WHAT YOU NEED TO DO: Taking the data below, please print only the lines from the line holding "What Blender Python" to the line holding "COL = S.collection", inclusive, with pictures omitted.

STORED DATA:
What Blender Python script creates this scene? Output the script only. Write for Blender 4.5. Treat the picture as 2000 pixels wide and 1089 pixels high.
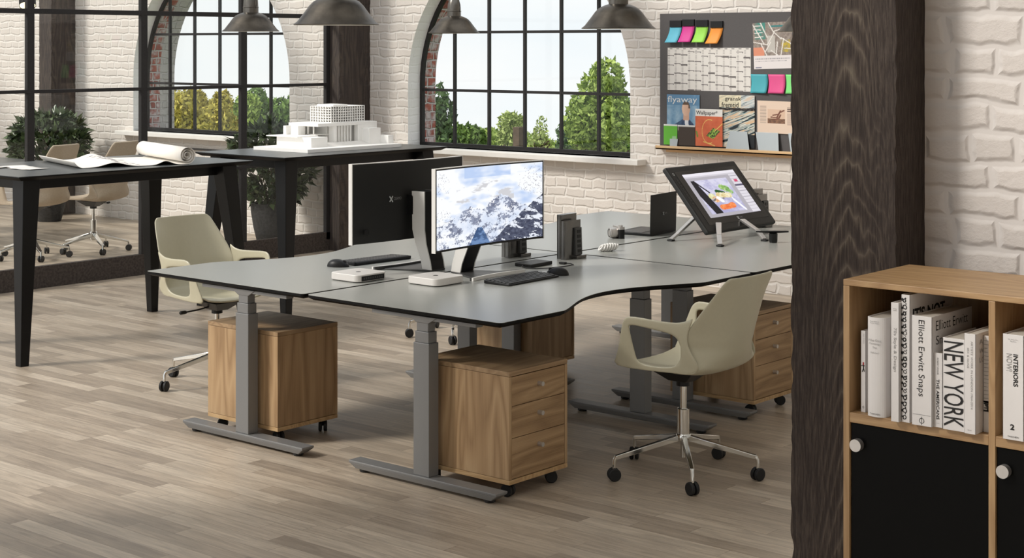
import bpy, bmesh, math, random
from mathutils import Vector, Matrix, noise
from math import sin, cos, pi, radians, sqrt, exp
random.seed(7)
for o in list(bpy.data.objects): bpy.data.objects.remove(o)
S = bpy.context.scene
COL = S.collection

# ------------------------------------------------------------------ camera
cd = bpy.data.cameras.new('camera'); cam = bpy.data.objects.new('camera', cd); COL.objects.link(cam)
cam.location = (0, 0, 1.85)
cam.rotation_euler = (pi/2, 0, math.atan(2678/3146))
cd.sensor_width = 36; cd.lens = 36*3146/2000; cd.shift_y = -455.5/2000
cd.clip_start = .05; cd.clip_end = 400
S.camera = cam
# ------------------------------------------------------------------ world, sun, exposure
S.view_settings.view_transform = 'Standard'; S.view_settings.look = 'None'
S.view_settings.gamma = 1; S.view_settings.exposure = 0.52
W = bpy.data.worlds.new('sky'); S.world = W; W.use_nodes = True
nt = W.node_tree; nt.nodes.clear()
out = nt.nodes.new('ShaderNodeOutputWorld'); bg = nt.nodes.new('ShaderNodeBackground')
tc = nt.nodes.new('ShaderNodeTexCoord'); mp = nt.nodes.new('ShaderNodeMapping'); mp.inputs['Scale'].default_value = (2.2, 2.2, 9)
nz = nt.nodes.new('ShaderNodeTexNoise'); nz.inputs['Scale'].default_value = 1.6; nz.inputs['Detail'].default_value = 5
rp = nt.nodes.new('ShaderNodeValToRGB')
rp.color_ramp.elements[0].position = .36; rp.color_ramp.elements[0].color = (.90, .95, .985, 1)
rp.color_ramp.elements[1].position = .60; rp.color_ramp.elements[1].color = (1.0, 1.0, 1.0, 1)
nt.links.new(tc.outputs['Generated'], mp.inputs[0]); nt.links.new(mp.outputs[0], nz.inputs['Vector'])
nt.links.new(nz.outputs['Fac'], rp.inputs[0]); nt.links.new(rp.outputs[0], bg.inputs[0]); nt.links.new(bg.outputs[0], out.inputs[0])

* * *

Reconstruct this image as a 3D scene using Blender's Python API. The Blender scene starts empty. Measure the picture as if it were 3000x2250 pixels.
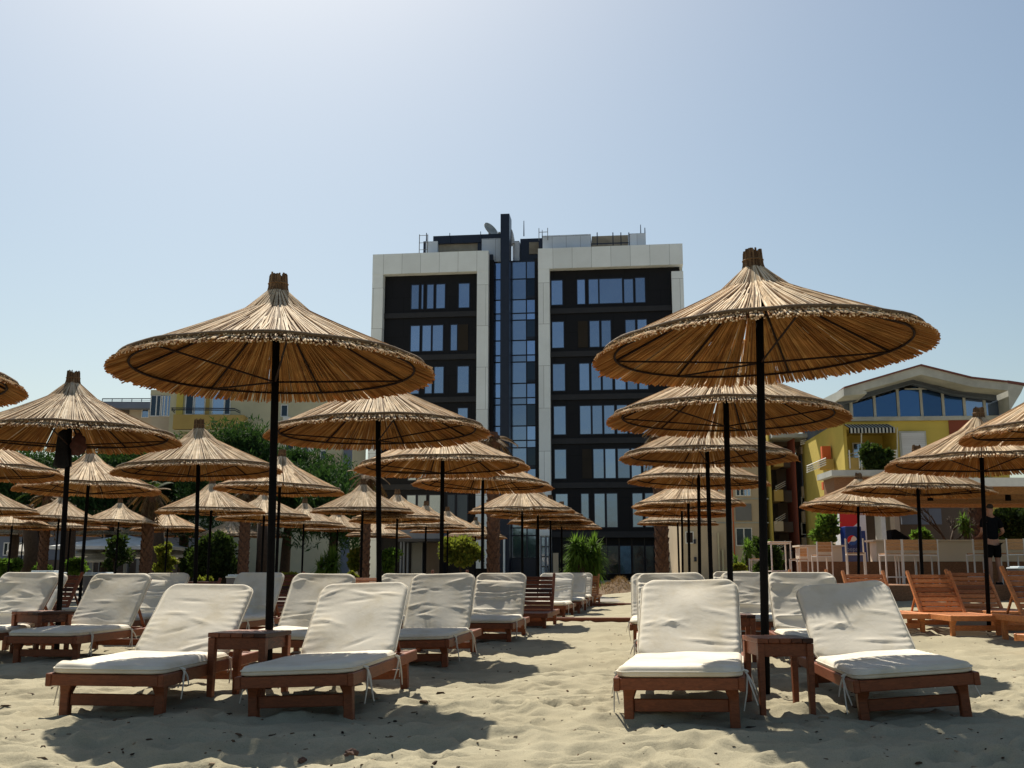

THE OUTPUT:
What Blender Python script creates this scene? Output the script only. Write for Blender 4.5. Treat the picture as 2000 pixels wide and 1089 pixels high.
import bpy, bmesh, math, random
from mathutils import Vector, Matrix, noise
from math import sin, cos, pi, radians, sqrt, exp
random.seed(7)
for o in list(bpy.data.objects): bpy.data.objects.remove(o)
S = bpy.context.scene
COL = S.collection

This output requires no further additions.